If I turn a radio on and move it about over my head, I can hear substantial differences in the sound quality as I move it over my head and down behind, then back over and down in front of my face, but if a radio was placed in a static location and turned on for a few seconds and then off again, would I be able to tell where it was? The changes are easy to hear as you move it, but we're good at hearing that kind of change. It's a bit like comparing two colours that are nearly the same - when we can compare one against the other directly it's easy to see that one's marginally brighter or redder, but show one in isolation and then the other in isolation and the ability to compare them usefully is gone. A clear radio station may sound as if it's ahead of you, while a muffled one might sound as if it's behind you, but the radio may be in the same position for both.

The example with an ambulance going under a bridge which you're standing on, (presumably with the road below aligned with the way you're facing, and I also assume that your eyes have to be shut and that you're standing right in the middle of the bridge rather than at one side of it) doesn't work too well - the Doppler effect will only tell you whether it's approaching or going away, but to tell whether it's behind you or ahead of you when it's coming towards you or going away would be very hard unless you can rotate your head a bit.

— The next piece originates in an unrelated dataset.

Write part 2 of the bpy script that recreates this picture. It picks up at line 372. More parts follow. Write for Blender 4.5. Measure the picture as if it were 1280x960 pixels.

I keep meaning to write some code to do a stereo experiment to find out how many directions I can identify through it. Small movements of a sound source to the side are easier for us to pick up than differences in direction between static sound sources. If you're trying to create a "sound display" using this for horizontal separation, the number of "sound pixels" sideways across the screen may be very low, while the number that can be distinguished vertically through pitch would be relatively high: quarter tones must be close to the resolution limit (for note identification - much smaller differences can be heard when comparing two notes and trying to tune them to the same frequency, but when one is heard in isolation it's much harder), so you could have perhaps 8 octaves times 24 quarter tones, and that's about 200 "sound pixels" of vertical resolution to go with a horizontal resolution which may be as low as a dozen. Then again though, if you're using this to trace out a circle with a note that moves from side to side and up and down in pitch, the horizontal resolution would be much higher because it's easier to pick out the smaller sideways changes with a moving sound, so the trick to making this work might be to scan through the "sound image" from left to right to pick out the key features of the scene, also allowing the speed of the scan to enhance the horizontal resolution. Not every feature would be sounded on each scan - it would build up the picture for you over several scans, and it would tell you more about the area where you're eyes are pointing. Objects which are likely to be of particular interest could be traced out at any time, and not necessarily from left to right. This kind of system could also draw attention to message notification flags and important controls, but without turning that into a bombardment of repetitive information.

The best way to program all this kind of stuff would be to allow the user to modify the program to suit their own needs rather than having a programmer dictate how their computer works for them. With intelligent operating systems, this will become possible, and that will enable each user to maximise the functionality of the machine for them. It should not be the job of the programmer to fix the appearance of anything in their operating system or applications, but to make everything as flexible as possible. You will obviously want to release your software in the form that you think works best, but the user should be allowed to disagree with your choices and modify anything and everything if they wish to, and they should be able to do this by telling the machine what they want it to give them. If they can't see the label on a button, they should be able to tell the computer to make it more readable, and the computer should do so, rewriting the code of the application if necessary to make this happen. If they are relying on a "sound screen", they should be able to spell out which information they want to hear more often and which they want less often, and they should also be able to tell it to present that information in a totally different way if they wish. The best software in the future will be the software that accommodates the user the most in this way, giving them the machine they want to work with rather than imposing other people's preferences upon them, and as soon as you have software that does what they ask it to do, all of these issues of making it maximally usable for disabled people are already dealt with - they only have to ask it to work in a different way and it will comply. This will require high intelligence in the operating system, but that will soon come - ten years from now there will be an intelligence equalling human intelligence in every machine, and it will be an expert programmer too, capable of modifying the way any part of any program functions whenever it's asked to. This is something everyone should take into account when planning how their software is going to work ten years from now, because there's no point in spending those ten years designing something that will be wiped away by something that can produce the exact same functionality from scratch in a few minutes, and then modify it substantially in thousands of ways to adapt it to an individual user's needs.